4 Then I will go to the altar of God, to God my exceeding joy;
and I will praise you with the harp, O God, my God.
5 Why are you cast down, O my soul, and why are you disquieted within me?
Hope in God; for I shall again praise him, my help and my God.
This is the psalm of a person cast -down by opposition and unpopularity. The prayer forGod to “send light and truth” comes from a memory of the creation story when God says, “Let there be light.” The petitioner prays the creator God to continue creating, in this case, to create in her the desire to go to the temple where she will rediscover her trust in God, and offer praise, all of which will banish depression and create hope.

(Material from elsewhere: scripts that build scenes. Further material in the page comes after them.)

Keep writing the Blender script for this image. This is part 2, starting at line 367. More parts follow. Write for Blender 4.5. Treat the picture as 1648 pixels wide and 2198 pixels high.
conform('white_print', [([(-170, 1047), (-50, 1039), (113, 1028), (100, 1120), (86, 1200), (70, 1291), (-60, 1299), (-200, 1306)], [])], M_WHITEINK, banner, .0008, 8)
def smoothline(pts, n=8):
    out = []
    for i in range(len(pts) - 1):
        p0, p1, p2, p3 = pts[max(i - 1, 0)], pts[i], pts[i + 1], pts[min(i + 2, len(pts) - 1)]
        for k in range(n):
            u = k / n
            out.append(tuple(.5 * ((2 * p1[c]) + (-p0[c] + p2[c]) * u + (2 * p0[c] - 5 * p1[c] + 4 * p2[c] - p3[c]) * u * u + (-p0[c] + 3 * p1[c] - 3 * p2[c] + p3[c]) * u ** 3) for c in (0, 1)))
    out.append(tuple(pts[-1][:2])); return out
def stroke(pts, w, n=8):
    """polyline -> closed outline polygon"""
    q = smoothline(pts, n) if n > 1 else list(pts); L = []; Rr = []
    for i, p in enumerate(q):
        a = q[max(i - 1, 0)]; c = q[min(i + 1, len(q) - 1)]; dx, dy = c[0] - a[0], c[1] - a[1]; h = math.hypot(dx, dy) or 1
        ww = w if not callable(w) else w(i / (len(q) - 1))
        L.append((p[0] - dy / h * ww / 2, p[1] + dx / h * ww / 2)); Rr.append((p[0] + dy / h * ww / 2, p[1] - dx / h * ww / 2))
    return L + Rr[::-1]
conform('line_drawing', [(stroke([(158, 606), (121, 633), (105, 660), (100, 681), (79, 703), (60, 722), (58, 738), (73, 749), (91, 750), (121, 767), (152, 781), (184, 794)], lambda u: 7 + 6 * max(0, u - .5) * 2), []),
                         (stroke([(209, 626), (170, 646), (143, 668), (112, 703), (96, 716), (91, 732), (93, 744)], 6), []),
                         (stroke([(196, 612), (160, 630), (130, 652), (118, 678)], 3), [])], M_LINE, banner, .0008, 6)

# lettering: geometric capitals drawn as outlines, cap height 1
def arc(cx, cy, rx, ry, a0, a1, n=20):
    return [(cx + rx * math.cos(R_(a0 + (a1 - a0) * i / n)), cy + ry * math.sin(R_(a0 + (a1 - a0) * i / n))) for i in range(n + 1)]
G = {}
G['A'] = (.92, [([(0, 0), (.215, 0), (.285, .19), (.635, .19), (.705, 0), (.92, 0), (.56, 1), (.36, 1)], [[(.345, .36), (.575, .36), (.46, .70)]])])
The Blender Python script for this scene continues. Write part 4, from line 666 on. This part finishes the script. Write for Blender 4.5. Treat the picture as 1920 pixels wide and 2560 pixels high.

The beautiful brevity of this prayer and its passion make it useful in all testing circumstances.
Matthew:31-35
31 Then Jesus said to them, ‘You will all become deserters because of me this night; for it is written,
“I will strike the shepherd, and the sheep of the flock will be scattered.”
32But after I am raised up, I will go ahead of you to Galilee.’33Peter said to him, ‘Though all become deserters because of you, I will never desert you.’34Jesus said to him, ‘Truly I tell you, this very night, before the cock crows, you will deny me three times.’35Peter said to him, ‘Even though I must die with you, I will not deny you.’ And so said all the disciples.
Yes, yes, how many times I’ve done what these disciples were doing here. “I will not deny you!” I tell Jesus and as speedily as Peter, I do. That’s because Jesus is not easy. If he were easy I wouldn’t deny him so often. But with his insistence on forgiveness, loving enemies, giving away wealth, declaring God’s truth in the midst of lies, well, he’s hard to stand up for. But every time I let him down and let him carry his cross alone, he tells me that he’ll come back to me in my Galilee, in my ordinary place of living. And when he does, he asks me, as he asked Peter, if I really love him. “Lord,” I say, “You know everything; you know I love you.” At which he tells me, “Get on with it then; feed my sheep.”